Records from a data source

Begin

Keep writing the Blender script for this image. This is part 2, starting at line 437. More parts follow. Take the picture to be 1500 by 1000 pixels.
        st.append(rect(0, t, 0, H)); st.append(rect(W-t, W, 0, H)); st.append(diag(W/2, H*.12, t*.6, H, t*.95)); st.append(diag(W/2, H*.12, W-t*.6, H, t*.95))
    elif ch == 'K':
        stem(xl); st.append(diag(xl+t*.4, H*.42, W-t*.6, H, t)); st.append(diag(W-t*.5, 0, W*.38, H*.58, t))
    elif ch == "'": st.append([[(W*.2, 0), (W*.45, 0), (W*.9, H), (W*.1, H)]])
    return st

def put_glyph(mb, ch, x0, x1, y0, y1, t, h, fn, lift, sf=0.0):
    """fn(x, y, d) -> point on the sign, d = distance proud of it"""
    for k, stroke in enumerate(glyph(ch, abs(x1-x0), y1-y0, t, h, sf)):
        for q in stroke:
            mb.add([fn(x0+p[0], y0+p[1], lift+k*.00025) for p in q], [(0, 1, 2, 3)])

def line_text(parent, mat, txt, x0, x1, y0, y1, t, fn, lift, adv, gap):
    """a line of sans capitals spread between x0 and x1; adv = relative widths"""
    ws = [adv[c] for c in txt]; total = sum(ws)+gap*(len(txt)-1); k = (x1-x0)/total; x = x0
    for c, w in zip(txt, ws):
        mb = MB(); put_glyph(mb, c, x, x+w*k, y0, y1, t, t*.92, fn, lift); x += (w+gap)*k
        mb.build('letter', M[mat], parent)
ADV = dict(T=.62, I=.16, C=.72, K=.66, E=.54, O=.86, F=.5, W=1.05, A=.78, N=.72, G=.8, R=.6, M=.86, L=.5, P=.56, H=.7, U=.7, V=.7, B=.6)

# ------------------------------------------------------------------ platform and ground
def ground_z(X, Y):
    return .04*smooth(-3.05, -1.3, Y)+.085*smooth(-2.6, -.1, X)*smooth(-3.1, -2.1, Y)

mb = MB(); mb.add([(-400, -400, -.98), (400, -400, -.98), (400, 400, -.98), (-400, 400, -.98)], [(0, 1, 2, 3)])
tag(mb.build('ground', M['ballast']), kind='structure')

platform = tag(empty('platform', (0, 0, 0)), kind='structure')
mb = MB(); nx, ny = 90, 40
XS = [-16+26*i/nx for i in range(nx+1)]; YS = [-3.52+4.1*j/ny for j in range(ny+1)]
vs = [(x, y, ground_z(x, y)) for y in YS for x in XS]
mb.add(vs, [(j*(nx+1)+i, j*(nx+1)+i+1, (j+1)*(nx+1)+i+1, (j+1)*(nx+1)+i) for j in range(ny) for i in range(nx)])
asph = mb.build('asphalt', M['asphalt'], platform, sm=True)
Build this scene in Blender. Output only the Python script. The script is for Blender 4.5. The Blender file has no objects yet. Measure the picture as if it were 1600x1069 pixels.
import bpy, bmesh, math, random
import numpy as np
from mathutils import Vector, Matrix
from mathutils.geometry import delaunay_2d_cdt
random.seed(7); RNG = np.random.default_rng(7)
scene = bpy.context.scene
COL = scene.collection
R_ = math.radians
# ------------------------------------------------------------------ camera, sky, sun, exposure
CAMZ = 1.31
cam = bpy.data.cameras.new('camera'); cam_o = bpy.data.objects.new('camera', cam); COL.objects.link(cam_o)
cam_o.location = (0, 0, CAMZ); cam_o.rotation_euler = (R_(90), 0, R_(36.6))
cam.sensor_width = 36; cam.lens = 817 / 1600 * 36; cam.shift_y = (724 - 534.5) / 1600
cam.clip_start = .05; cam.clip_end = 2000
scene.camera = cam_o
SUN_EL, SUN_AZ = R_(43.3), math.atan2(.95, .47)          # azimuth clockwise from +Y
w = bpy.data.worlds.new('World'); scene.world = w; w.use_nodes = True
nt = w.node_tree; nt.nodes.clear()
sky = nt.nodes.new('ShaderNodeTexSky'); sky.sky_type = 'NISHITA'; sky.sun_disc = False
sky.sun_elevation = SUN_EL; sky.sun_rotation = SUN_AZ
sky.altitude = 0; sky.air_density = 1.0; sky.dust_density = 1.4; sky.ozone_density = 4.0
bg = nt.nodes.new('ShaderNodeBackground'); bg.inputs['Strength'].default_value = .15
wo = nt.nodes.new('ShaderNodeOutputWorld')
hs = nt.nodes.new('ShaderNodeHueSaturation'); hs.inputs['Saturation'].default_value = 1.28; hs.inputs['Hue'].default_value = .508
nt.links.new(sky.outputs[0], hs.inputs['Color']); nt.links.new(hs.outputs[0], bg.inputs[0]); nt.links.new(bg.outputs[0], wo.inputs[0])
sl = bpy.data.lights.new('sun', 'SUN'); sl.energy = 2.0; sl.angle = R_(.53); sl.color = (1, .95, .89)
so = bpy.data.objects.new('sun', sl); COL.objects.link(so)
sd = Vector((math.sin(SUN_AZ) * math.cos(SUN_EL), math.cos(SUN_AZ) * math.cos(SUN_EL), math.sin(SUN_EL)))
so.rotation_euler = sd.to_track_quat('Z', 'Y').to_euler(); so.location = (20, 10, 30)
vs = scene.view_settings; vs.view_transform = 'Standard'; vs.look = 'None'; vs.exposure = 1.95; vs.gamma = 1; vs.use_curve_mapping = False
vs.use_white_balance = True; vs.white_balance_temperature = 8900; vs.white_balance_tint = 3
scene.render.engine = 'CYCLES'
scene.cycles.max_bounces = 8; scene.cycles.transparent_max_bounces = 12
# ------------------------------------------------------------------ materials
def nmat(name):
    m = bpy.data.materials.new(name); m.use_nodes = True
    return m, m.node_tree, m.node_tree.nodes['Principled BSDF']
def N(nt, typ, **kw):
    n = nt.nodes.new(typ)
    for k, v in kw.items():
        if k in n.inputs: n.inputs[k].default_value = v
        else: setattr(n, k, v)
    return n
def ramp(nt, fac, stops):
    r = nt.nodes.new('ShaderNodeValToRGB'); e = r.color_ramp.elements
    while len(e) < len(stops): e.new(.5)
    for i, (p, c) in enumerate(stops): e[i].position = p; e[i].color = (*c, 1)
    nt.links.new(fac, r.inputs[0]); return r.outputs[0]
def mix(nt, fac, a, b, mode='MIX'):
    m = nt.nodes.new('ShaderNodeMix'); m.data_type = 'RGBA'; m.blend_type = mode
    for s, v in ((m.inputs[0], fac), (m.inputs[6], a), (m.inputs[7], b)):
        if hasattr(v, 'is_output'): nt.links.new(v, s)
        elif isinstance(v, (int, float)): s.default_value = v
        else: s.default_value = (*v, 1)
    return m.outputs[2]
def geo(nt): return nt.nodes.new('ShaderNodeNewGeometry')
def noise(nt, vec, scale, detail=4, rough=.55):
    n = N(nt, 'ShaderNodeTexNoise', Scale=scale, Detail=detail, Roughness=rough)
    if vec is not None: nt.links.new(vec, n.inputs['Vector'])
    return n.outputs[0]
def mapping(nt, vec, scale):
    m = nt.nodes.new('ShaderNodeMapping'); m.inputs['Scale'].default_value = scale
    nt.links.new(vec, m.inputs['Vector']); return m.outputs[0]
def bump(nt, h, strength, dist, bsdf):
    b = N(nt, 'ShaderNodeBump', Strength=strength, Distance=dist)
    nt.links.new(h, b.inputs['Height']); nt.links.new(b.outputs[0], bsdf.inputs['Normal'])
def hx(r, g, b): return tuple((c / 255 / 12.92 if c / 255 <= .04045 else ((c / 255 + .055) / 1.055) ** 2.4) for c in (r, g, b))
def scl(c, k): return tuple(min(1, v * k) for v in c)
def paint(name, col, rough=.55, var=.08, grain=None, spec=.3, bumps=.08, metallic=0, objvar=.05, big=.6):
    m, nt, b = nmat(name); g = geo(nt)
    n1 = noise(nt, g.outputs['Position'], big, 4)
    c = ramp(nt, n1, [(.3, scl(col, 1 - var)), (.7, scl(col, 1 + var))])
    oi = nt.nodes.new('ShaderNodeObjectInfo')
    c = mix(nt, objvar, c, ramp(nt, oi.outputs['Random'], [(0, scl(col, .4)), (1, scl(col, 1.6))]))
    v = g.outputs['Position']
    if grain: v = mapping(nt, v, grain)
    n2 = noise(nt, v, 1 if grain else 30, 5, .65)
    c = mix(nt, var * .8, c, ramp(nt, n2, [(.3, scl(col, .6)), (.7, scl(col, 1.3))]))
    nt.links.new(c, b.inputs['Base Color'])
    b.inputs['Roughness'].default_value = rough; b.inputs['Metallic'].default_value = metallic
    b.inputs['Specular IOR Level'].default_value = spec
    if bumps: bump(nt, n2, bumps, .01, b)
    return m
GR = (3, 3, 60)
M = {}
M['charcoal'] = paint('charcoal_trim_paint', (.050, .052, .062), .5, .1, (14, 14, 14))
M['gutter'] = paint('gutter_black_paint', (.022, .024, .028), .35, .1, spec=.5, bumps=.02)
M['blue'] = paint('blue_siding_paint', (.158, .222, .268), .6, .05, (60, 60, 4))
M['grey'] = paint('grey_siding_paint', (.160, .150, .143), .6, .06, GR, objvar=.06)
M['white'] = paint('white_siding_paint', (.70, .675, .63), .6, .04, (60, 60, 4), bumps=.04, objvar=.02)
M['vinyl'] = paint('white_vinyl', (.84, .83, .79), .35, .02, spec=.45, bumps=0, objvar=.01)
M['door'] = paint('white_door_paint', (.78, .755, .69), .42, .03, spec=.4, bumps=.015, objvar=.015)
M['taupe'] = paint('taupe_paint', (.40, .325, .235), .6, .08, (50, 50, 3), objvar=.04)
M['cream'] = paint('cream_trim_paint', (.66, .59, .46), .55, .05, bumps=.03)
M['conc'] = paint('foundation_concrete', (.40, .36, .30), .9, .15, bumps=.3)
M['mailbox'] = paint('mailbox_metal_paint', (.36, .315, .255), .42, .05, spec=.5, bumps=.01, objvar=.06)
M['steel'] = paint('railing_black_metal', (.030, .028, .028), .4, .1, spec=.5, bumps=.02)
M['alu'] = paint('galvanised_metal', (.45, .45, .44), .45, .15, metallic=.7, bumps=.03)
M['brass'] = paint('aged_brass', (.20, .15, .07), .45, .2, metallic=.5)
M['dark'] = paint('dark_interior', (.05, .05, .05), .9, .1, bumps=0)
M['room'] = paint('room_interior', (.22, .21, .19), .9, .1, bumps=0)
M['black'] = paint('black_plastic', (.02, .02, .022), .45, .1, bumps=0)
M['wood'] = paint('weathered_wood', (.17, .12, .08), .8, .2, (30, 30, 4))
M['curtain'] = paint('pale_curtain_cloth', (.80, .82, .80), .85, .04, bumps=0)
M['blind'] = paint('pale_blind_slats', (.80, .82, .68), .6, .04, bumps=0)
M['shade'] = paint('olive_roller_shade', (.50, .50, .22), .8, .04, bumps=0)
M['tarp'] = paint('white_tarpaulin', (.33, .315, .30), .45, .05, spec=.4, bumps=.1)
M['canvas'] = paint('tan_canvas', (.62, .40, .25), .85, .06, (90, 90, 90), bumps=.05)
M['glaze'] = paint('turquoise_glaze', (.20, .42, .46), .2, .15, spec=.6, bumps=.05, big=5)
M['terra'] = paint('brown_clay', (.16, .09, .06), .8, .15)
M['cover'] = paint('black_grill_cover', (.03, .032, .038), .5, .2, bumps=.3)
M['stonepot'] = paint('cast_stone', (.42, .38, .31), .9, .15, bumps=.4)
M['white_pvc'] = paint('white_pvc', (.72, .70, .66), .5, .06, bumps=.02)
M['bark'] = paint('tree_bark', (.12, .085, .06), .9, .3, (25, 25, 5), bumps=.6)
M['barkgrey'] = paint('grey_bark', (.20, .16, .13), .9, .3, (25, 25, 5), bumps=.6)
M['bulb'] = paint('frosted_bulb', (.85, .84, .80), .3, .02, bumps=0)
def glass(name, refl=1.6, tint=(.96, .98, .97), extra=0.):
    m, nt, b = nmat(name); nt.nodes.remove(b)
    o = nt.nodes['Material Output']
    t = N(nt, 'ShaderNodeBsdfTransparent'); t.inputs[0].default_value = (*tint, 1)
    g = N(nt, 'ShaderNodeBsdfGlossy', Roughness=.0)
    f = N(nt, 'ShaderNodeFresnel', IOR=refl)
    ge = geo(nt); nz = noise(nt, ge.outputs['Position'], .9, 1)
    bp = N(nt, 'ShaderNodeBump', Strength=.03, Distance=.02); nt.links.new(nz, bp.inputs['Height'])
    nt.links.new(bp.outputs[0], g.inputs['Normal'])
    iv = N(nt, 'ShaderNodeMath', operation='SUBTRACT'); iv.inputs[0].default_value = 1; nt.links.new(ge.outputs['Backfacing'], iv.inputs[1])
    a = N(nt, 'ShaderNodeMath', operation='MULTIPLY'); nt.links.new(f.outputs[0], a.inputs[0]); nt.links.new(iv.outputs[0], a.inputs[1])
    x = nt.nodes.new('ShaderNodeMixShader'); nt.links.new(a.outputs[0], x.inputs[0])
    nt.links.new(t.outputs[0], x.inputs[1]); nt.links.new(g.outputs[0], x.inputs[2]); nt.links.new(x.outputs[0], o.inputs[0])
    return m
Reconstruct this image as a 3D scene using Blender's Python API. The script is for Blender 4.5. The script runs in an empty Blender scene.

End

WRITTEN INSTRUCTION
All lines from the beginning of the material above through the one with "mb.add([fn(x0+p[0], y0+p[1], lift+k*.00025)" need to be returned exactly; please return those and only those.

OUTPUT
Keep writing the Blender script for this image. This is part 2, starting at line 437. More parts follow. Take the picture to be 1500 by 1000 pixels.
        st.append(rect(0, t, 0, H)); st.append(rect(W-t, W, 0, H)); st.append(diag(W/2, H*.12, t*.6, H, t*.95)); st.append(diag(W/2, H*.12, W-t*.6, H, t*.95))
    elif ch == 'K':
        stem(xl); st.append(diag(xl+t*.4, H*.42, W-t*.6, H, t)); st.append(diag(W-t*.5, 0, W*.38, H*.58, t))
    elif ch == "'": st.append([[(W*.2, 0), (W*.45, 0), (W*.9, H), (W*.1, H)]])
    return st

def put_glyph(mb, ch, x0, x1, y0, y1, t, h, fn, lift, sf=0.0):
    """fn(x, y, d) -> point on the sign, d = distance proud of it"""
    for k, stroke in enumerate(glyph(ch, abs(x1-x0), y1-y0, t, h, sf)):
        for q in stroke:
            mb.add([fn(x0+p[0], y0+p[1], lift+k*.00025) for p in q], [(0, 1, 2, 3)])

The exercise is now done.